TMPS sensors, like most electronic devices, run on battery life. While they utilize a battery-saving operating method, their lifespan is still limited. Generally, sensors can run for 5-10 years, depending on what type you decide to get. If you notice that the sensors are nearing the end of their battery life, it will be more cost-efficient to change them when replacing the tires - it will save you on the labor cost!

Still, regular checkups and maintenance of the tire pressure monitoring system are recommended for safety. It will allow the tire pressure sensors and the low pressure light to function in the necessary manner, without having to result in emergency fixes when the system breaks down, due to any of the before mentioned reasons.

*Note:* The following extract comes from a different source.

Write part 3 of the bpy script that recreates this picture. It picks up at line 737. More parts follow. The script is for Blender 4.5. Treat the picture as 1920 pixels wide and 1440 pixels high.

Unfortunately, the TMPS sensor of tires cannot be repaired. When a TMPS unit goes bad for any reason, either the entire system or the bad unit will need replacing. 

Frequently Asked Questions (FAQ):

Are TPMS sensors required by law?

Yes, the United Stated Congress legislated the TREAD Act, which requires all light motor vehicles to be equipped with a proper TPMS sensor. As of 2008, all new passenger vehicles must have a TPMS sensor installed. For trucks and vans, a TMPS sensor is not mandatory.

Can you drive with a broken TPMS sensor?

The vehicle can be driven when the TPMS sensor is broken, but it is recommended to have it fixed as soon as possible. If the TMPS sensor is not doing its job correctly, you will not know when the tires lose air pressure. This can lead to damage to the tire, the rim, and the vehicle if you are not careful.

How much does it cost to replace TPMS sensor?

To replace a TPMS sensor, will typically cost you between $220 and $240. The price to replace the parts needed for the TMPs is around $170 and you will need to add the labor cost, which is usually between $50 to $70 depending on where you take your vehicle.

What does it mean when TPMS light comes on?

When the tire pressure monitoring light turns on, it means the tire or tires have lost air pressure. In such instances, the tire pressure runs lower than what is recommended and it needs to be fixed to ensure the vehicle's performing security.